Great information on bet sizing. Thanks!

MisstressElka
@ Mon Mar 02, 2009 02:21:58 AM
2

Thanks for this!

Carmen
@ Mon Mar 02, 2009 09:38:26 AM
3

Ed, tried bluffing similar to this on Saturday playing NLH $2/$3. I’m on the button and everyone folds to me. I bet $10. SB calls – we’re heads-up. I have J-10 (suited); the donk has 9-4 off suit. The flop was blank, blank, 4. I bet $20 to push him off the hand, he calls; another 4 hits the turn; I bet, he calls, another 4 hits the river; I check, he bets, I call; he shows quad fours. :-(

adam
@ Tue Mar 03, 2009 01:28:23 PM
4

Carmen…..you’re doing it wrong

Carmen
@ Tue Mar 03, 2009 06:24:32 PM
5

Adam, I should have checked the turn and when he bets @ me, perhaps, given up? Your thoughts very welcomed?

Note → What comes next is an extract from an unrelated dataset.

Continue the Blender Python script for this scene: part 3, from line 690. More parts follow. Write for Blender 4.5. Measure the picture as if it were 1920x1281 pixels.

Thx!

Adverb
@ Wed Mar 04, 2009 04:20:20 AM
6

Carmen: I think the mistake adam is talking about is trying to bluff a 94o type player who likely would have called the hand down with a pair of fours. These are usually your valuetown opponents, not bluffing material. If he can fold to a cbet, maybe take a stab on the flop (though if he’s going to fold he’ll probably fold to a smallish bet), but when he calls and you have essentially air, good time to slow down.

adam
@ Wed Mar 04, 2009 08:29:18 AM
7

I probably should have expounded there a bit. You’re not going to push that guy off a paired hand when he already has 10BB invested after the flop unless you are playing pretty deep. time to c/f. Also, your c-bet there should have been more in the $12-$15 range with just 2 overs (again assuming you have no straight or flush draws and you don’t have extremely high implied odds). Also, why call the river bet? If you are trying to “push him off his hand” the whole way did you really think you were ahead with J high? At least raise if you are going to commit more chips (although that is a huge leak, just a smaller leak than calling in that spot). I am certainly not advocating that you raise the river after he has called a pot sized bet on the flop, called you and the turn and then bet behind your check on the river. A donk villian ALWAYS has the goods with that line. Just pointing out that a call is the worst of your 3 options in that spot.

Carmen
@ Wed Mar 04, 2009 08:37:25 AM
8

Adverb/Adam — I’ve got so much to learn still! You’re so right on. Thanks for the advice and I will learn from my mistakes.